— Description of the task —
Return the count of lines that mention "follow", with no other words.

— Extracted entries —
****************

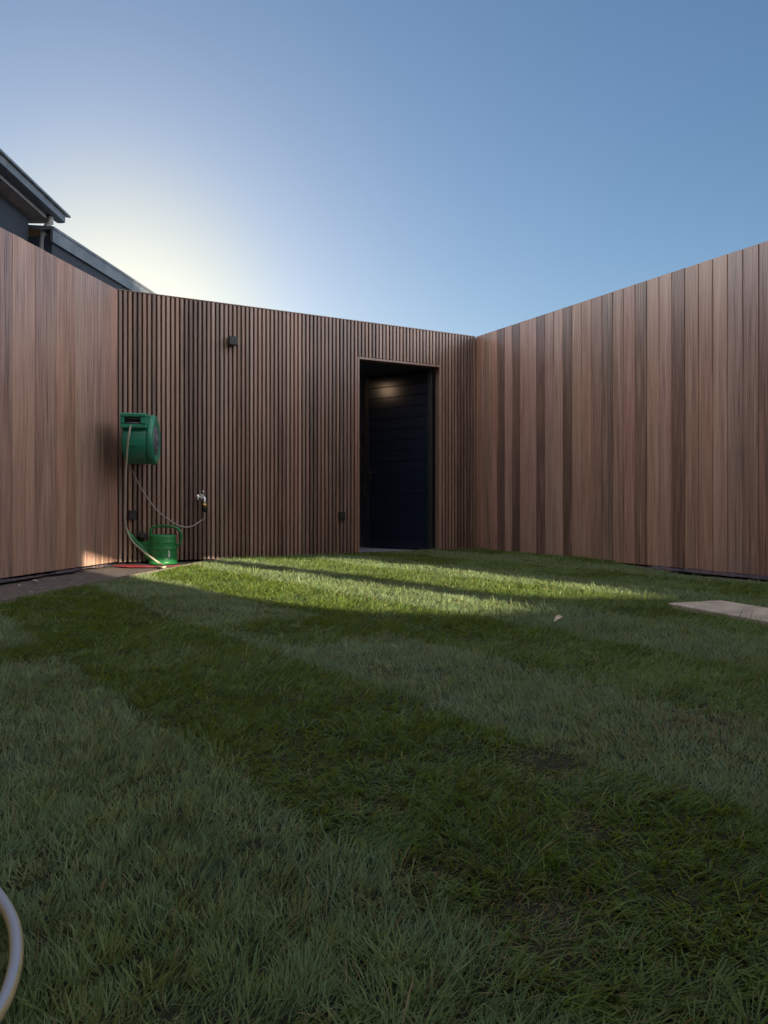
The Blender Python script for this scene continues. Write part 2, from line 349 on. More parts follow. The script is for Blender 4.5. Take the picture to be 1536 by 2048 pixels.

****************

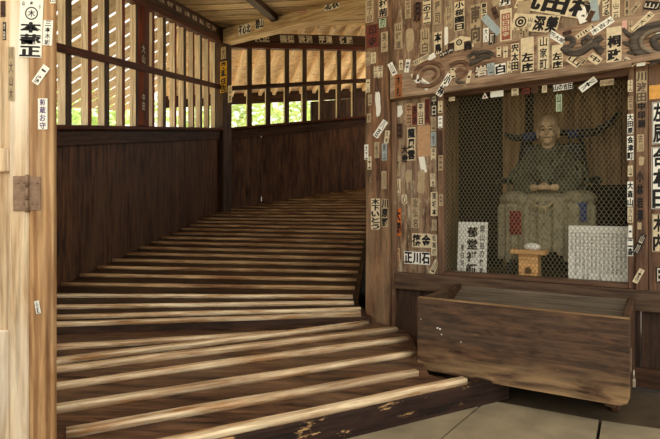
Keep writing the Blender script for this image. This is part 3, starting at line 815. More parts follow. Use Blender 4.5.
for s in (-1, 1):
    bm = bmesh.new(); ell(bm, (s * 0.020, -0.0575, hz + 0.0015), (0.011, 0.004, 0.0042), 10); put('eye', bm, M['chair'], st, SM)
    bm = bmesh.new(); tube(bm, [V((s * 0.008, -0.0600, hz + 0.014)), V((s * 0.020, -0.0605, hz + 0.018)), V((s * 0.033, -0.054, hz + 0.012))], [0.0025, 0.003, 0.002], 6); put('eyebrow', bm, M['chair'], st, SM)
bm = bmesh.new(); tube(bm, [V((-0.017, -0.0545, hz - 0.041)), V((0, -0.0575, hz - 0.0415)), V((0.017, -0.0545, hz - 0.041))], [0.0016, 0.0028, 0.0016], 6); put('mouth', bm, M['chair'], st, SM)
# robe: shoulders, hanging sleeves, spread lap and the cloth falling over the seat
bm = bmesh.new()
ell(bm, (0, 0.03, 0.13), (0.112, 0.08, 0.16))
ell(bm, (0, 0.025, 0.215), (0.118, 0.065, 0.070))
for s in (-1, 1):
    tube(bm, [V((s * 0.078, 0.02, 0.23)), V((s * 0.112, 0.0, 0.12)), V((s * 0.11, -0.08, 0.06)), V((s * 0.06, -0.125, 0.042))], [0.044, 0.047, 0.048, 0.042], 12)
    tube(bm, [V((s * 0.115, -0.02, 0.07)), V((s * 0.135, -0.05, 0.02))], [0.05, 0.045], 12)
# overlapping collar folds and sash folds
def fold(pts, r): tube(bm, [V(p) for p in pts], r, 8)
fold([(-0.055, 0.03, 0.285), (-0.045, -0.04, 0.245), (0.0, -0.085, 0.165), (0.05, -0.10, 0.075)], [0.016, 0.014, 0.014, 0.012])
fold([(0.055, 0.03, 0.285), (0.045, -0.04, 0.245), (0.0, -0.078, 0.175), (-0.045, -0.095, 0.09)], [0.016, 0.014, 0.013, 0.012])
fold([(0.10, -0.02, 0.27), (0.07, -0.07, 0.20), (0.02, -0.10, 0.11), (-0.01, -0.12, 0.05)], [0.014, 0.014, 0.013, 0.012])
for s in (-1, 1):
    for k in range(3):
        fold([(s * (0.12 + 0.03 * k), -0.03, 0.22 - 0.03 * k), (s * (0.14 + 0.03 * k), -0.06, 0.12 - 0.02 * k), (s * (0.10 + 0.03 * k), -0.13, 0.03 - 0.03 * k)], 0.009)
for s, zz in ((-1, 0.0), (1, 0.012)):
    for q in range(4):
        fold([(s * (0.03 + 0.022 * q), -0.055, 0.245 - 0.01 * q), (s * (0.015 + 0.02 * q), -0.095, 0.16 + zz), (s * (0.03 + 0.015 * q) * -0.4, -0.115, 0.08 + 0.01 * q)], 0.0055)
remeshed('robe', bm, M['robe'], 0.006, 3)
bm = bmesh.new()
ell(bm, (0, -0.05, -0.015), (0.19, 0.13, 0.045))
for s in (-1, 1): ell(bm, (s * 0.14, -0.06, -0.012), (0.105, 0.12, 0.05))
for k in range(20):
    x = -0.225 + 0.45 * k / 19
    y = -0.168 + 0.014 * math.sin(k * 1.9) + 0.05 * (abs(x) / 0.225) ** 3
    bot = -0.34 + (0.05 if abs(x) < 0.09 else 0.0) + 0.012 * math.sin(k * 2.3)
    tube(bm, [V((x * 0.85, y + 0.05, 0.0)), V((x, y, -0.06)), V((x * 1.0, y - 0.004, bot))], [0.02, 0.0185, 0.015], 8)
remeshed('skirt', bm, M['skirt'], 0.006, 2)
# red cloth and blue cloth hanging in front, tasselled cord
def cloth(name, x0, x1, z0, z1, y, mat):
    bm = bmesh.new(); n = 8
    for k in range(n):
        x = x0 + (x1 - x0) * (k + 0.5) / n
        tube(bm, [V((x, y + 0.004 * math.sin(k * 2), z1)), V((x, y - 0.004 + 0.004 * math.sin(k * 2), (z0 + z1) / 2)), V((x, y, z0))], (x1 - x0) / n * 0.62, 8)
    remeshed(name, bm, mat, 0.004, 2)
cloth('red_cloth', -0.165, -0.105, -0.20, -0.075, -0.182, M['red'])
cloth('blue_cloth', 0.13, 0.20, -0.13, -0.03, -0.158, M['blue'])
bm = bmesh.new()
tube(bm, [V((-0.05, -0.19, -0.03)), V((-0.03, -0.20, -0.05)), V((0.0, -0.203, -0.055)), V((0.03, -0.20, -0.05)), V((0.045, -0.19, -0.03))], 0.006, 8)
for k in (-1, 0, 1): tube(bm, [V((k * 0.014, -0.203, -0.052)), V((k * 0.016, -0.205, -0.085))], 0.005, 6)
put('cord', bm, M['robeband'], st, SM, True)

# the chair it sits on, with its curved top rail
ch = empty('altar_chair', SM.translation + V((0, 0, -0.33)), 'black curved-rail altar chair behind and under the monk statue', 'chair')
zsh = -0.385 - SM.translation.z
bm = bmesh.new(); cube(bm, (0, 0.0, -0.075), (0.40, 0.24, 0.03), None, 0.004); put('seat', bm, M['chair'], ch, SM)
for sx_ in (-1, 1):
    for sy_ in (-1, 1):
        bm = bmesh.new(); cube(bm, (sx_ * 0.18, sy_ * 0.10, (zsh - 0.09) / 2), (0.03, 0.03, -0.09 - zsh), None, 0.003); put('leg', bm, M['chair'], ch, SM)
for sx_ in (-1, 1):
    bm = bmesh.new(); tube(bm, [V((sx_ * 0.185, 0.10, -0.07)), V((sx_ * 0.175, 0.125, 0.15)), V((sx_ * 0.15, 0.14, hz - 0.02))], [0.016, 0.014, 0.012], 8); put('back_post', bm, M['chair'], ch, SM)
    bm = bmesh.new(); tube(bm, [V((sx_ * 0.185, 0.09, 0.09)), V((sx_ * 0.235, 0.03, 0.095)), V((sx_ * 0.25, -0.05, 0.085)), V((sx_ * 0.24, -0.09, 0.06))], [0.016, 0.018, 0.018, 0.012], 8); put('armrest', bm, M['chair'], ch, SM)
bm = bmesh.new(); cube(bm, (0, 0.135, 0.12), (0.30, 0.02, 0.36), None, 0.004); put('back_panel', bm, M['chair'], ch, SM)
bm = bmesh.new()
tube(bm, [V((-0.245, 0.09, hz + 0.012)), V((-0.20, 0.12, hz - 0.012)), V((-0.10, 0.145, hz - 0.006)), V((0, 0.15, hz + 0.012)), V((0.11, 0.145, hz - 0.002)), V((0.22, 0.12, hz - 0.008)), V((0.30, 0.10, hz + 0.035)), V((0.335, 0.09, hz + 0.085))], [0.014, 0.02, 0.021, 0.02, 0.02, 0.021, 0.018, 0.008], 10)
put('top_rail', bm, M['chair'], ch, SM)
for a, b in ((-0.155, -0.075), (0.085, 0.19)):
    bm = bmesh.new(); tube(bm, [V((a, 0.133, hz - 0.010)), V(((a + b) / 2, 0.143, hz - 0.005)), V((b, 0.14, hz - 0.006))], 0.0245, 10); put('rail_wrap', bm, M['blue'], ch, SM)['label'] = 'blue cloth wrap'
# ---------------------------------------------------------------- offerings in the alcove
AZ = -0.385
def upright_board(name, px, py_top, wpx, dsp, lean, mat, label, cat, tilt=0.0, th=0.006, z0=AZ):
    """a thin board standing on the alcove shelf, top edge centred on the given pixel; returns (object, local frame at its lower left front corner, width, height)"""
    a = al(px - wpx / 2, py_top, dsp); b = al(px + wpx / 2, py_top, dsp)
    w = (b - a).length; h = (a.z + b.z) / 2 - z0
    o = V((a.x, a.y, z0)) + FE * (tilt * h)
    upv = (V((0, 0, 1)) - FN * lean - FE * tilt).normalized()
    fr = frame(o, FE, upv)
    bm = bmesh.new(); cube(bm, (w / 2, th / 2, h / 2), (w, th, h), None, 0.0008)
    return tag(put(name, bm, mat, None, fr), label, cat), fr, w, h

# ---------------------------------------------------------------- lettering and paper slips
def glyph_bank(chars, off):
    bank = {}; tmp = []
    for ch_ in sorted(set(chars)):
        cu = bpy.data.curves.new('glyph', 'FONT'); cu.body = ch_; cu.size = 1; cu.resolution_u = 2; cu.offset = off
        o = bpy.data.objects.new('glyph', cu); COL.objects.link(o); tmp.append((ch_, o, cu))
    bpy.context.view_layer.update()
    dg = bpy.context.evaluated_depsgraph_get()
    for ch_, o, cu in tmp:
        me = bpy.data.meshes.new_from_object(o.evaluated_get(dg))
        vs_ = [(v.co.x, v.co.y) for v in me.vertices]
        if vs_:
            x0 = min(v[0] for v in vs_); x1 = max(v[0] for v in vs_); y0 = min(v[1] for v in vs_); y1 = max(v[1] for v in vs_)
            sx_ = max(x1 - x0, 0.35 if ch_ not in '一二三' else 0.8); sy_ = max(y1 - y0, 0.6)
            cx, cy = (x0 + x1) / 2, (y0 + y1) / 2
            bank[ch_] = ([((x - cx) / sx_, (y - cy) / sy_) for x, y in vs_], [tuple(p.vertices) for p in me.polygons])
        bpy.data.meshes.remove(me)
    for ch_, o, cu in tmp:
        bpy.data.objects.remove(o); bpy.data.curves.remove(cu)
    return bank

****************

— Finished task —
2